* START *

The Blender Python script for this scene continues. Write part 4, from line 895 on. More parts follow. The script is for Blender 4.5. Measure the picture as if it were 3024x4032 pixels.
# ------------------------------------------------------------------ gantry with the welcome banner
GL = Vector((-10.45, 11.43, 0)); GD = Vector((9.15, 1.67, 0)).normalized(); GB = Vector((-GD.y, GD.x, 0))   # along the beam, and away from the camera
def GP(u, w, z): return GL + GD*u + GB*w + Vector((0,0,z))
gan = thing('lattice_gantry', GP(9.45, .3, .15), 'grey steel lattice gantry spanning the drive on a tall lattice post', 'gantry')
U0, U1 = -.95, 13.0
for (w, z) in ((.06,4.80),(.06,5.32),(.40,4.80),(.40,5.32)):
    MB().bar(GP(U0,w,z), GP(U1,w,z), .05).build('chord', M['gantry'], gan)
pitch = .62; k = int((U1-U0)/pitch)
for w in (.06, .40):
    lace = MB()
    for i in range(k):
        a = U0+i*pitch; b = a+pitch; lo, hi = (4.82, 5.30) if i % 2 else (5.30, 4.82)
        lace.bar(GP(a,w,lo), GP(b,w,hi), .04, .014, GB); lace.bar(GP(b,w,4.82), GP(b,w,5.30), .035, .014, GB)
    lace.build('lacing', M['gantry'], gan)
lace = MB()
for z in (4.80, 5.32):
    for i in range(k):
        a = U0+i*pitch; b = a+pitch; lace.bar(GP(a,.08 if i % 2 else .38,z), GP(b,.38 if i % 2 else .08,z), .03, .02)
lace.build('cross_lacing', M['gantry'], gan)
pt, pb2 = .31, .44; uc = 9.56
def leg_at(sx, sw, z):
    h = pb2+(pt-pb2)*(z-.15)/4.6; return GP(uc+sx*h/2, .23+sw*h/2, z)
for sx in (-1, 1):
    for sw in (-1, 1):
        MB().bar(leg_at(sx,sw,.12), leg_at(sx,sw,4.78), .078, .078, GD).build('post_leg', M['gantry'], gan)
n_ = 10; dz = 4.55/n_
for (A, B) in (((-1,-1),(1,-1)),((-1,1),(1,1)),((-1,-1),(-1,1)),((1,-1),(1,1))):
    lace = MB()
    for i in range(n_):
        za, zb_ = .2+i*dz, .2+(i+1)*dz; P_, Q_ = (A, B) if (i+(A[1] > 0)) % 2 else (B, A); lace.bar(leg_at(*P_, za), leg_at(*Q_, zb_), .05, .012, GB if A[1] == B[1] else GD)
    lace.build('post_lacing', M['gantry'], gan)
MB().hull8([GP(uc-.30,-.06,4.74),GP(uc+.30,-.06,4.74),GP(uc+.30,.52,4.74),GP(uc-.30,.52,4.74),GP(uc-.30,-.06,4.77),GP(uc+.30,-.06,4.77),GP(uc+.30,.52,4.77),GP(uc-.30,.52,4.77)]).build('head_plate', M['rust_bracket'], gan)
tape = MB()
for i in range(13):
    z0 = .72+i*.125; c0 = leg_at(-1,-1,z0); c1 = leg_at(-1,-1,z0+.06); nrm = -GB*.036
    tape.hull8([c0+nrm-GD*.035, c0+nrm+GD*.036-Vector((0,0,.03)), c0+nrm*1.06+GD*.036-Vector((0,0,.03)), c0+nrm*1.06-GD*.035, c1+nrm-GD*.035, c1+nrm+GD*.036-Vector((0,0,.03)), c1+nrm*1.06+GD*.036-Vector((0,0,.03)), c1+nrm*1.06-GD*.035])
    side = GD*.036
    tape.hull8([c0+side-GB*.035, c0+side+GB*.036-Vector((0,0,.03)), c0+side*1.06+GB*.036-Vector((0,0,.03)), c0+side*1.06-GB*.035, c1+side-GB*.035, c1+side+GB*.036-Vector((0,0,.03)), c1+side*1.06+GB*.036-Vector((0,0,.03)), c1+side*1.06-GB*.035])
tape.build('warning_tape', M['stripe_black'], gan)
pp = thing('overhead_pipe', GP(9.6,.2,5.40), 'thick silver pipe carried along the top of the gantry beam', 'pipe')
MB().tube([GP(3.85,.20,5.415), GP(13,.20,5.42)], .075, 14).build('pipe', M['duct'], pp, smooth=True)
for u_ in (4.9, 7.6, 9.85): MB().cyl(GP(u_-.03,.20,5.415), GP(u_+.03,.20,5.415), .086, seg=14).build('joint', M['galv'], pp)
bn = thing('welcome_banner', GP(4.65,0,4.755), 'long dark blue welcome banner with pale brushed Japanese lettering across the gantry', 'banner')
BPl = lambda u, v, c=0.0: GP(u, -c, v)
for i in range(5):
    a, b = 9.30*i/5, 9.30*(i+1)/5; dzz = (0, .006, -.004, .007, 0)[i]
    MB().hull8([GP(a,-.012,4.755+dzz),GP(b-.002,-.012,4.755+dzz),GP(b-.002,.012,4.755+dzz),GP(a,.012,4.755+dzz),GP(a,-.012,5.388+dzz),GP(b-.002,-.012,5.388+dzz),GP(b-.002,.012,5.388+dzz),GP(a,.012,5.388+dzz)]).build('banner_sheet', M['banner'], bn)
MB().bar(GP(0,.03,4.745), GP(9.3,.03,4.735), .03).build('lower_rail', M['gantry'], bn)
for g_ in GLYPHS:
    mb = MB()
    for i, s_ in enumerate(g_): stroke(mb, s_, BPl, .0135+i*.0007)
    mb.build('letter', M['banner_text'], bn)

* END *

Type out the full listing again, exactly as given.

▶ **Complete output**:
The Blender Python script for this scene continues. Write part 4, from line 895 on. More parts follow. The script is for Blender 4.5. Measure the picture as if it were 3024x4032 pixels.
# ------------------------------------------------------------------ gantry with the welcome banner
GL = Vector((-10.45, 11.43, 0)); GD = Vector((9.15, 1.67, 0)).normalized(); GB = Vector((-GD.y, GD.x, 0))   # along the beam, and away from the camera
def GP(u, w, z): return GL + GD*u + GB*w + Vector((0,0,z))
gan = thing('lattice_gantry', GP(9.45, .3, .15), 'grey steel lattice gantry spanning the drive on a tall lattice post', 'gantry')
U0, U1 = -.95, 13.0
for (w, z) in ((.06,4.80),(.06,5.32),(.40,4.80),(.40,5.32)):
    MB().bar(GP(U0,w,z), GP(U1,w,z), .05).build('chord', M['gantry'], gan)
pitch = .62; k = int((U1-U0)/pitch)
for w in (.06, .40):
    lace = MB()
    for i in range(k):
        a = U0+i*pitch; b = a+pitch; lo, hi = (4.82, 5.30) if i % 2 else (5.30, 4.82)
        lace.bar(GP(a,w,lo), GP(b,w,hi), .04, .014, GB); lace.bar(GP(b,w,4.82), GP(b,w,5.30), .035, .014, GB)
    lace.build('lacing', M['gantry'], gan)
lace = MB()
for z in (4.80, 5.32):
    for i in range(k):
        a = U0+i*pitch; b = a+pitch; lace.bar(GP(a,.08 if i % 2 else .38,z), GP(b,.38 if i % 2 else .08,z), .03, .02)
lace.build('cross_lacing', M['gantry'], gan)
pt, pb2 = .31, .44; uc = 9.56
def leg_at(sx, sw, z):
    h = pb2+(pt-pb2)*(z-.15)/4.6; return GP(uc+sx*h/2, .23+sw*h/2, z)
for sx in (-1, 1):
    for sw in (-1, 1):
        MB().bar(leg_at(sx,sw,.12), leg_at(sx,sw,4.78), .078, .078, GD).build('post_leg', M['gantry'], gan)
n_ = 10; dz = 4.55/n_
for (A, B) in (((-1,-1),(1,-1)),((-1,1),(1,1)),((-1,-1),(-1,1)),((1,-1),(1,1))):
    lace = MB()
    for i in range(n_):
        za, zb_ = .2+i*dz, .2+(i+1)*dz; P_, Q_ = (A, B) if (i+(A[1] > 0)) % 2 else (B, A); lace.bar(leg_at(*P_, za), leg_at(*Q_, zb_), .05, .012, GB if A[1] == B[1] else GD)
    lace.build('post_lacing', M['gantry'], gan)
MB().hull8([GP(uc-.30,-.06,4.74),GP(uc+.30,-.06,4.74),GP(uc+.30,.52,4.74),GP(uc-.30,.52,4.74),GP(uc-.30,-.06,4.77),GP(uc+.30,-.06,4.77),GP(uc+.30,.52,4.77),GP(uc-.30,.52,4.77)]).build('head_plate', M['rust_bracket'], gan)
tape = MB()
for i in range(13):
    z0 = .72+i*.125; c0 = leg_at(-1,-1,z0); c1 = leg_at(-1,-1,z0+.06); nrm = -GB*.036
    tape.hull8([c0+nrm-GD*.035, c0+nrm+GD*.036-Vector((0,0,.03)), c0+nrm*1.06+GD*.036-Vector((0,0,.03)), c0+nrm*1.06-GD*.035, c1+nrm-GD*.035, c1+nrm+GD*.036-Vector((0,0,.03)), c1+nrm*1.06+GD*.036-Vector((0,0,.03)), c1+nrm*1.06-GD*.035])
    side = GD*.036
    tape.hull8([c0+side-GB*.035, c0+side+GB*.036-Vector((0,0,.03)), c0+side*1.06+GB*.036-Vector((0,0,.03)), c0+side*1.06-GB*.035, c1+side-GB*.035, c1+side+GB*.036-Vector((0,0,.03)), c1+side*1.06+GB*.036-Vector((0,0,.03)), c1+side*1.06-GB*.035])
tape.build('warning_tape', M['stripe_black'], gan)
pp = thing('overhead_pipe', GP(9.6,.2,5.40), 'thick silver pipe carried along the top of the gantry beam', 'pipe')
MB().tube([GP(3.85,.20,5.415), GP(13,.20,5.42)], .075, 14).build('pipe', M['duct'], pp, smooth=True)
for u_ in (4.9, 7.6, 9.85): MB().cyl(GP(u_-.03,.20,5.415), GP(u_+.03,.20,5.415), .086, seg=14).build('joint', M['galv'], pp)
bn = thing('welcome_banner', GP(4.65,0,4.755), 'long dark blue welcome banner with pale brushed Japanese lettering across the gantry', 'banner')
BPl = lambda u, v, c=0.0: GP(u, -c, v)
for i in range(5):
    a, b = 9.30*i/5, 9.30*(i+1)/5; dzz = (0, .006, -.004, .007, 0)[i]
    MB().hull8([GP(a,-.012,4.755+dzz),GP(b-.002,-.012,4.755+dzz),GP(b-.002,.012,4.755+dzz),GP(a,.012,4.755+dzz),GP(a,-.012,5.388+dzz),GP(b-.002,-.012,5.388+dzz),GP(b-.002,.012,5.388+dzz),GP(a,.012,5.388+dzz)]).build('banner_sheet', M['banner'], bn)
MB().bar(GP(0,.03,4.745), GP(9.3,.03,4.735), .03).build('lower_rail', M['gantry'], bn)
for g_ in GLYPHS:
    mb = MB()
    for i, s_ in enumerate(g_): stroke(mb, s_, BPl, .0135+i*.0007)
    mb.build('letter', M['banner_text'], bn)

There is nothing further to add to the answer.